L’eau, ressource cruciale

Gérer le trop et le trop peu. Voilà l’enjeu de l’eau à Carcassonne, victime à la fois d’inondations en hiver, du fait de fortes précipitations, et de sécheresses en été, particulièrement inquiétantes pour son agriculture. “Le changement climatique est si net que l’on est obligé d’agir vite”, alerte l’adjoint à l’environnement Arnaud Albarel.

Fini, donc, les plantes en pot et les jardinières. Place aux essences méditerranéennes, peu gourmandes en eau, et aux oyas, ces pots en terre cuite plus efficaces pour l’irrigation. Des systèmes d’arrosage automatisé, avec des sondes mesurant le taux d’humidité, ont également été mis en place dans les grands jardins de la ville.

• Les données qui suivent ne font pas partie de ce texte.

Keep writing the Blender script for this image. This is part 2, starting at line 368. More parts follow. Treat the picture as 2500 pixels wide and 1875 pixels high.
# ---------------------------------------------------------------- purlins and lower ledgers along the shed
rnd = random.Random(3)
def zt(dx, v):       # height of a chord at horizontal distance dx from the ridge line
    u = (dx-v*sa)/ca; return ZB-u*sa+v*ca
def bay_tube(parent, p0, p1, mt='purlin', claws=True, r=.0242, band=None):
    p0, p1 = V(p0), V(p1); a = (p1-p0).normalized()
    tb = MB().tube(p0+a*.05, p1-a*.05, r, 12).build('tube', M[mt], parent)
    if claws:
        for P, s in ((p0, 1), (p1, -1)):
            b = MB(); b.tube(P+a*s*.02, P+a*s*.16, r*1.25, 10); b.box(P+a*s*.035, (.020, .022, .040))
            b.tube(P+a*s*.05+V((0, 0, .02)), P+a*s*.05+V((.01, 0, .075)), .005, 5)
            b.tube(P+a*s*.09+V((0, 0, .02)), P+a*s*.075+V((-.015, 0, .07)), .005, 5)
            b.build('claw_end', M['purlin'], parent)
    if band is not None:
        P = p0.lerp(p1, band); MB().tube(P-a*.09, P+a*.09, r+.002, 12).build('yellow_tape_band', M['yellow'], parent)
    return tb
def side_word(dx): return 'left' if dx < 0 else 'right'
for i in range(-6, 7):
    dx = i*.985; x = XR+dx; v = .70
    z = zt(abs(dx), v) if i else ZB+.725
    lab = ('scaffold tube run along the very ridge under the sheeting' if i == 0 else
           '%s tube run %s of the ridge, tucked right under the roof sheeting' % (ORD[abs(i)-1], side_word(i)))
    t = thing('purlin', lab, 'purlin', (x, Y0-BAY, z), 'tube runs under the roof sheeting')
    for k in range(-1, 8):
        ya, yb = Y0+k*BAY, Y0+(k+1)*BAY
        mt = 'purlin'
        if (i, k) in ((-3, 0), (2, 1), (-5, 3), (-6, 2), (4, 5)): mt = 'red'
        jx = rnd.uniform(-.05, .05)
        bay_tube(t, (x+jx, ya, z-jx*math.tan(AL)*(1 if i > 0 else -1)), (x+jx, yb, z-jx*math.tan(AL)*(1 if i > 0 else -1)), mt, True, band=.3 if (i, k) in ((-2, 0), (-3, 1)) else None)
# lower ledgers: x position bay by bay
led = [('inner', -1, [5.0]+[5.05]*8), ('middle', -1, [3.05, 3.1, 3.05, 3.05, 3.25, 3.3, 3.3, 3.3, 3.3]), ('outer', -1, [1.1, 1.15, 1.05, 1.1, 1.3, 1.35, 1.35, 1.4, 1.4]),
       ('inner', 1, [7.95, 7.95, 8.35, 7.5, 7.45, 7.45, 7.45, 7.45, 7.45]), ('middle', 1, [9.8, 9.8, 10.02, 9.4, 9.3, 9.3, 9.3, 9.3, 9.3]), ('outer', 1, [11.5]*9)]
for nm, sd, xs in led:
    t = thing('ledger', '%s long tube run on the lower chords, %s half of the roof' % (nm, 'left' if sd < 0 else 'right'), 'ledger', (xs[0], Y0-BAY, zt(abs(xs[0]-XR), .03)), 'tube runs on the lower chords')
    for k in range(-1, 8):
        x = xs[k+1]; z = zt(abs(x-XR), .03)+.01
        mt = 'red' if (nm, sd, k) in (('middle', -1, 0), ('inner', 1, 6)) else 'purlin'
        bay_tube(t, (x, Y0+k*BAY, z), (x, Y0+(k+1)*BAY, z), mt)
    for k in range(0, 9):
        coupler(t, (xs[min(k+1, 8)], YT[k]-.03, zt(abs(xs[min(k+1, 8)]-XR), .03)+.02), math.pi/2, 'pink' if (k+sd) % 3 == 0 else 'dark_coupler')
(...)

La communauté d’agglomération investit de son côté pour limiter les déperditions, avec l’installation de compteurs intelligents pour les particuliers ou de capteurs pour détecter les fuites d’eau. “On constate environ 20 % de gaspillage dans les réseaux en moyenne en France. A Carcassonne, ce taux n’est que de 8 %”, se félicite Régis Banquet, le président de Carcassonne Agglo. Pour l’agroclimatologue Serge Zaka, il faut aussi envisager de nouvelles cultures plus adaptées au climat qui évolue. Comme la pistache, la grenade, le pois chiche ou encore la cacahuète. Loin, très loin du melon, de la truffe ou de la cerise, les spécialités locales traditionnelles.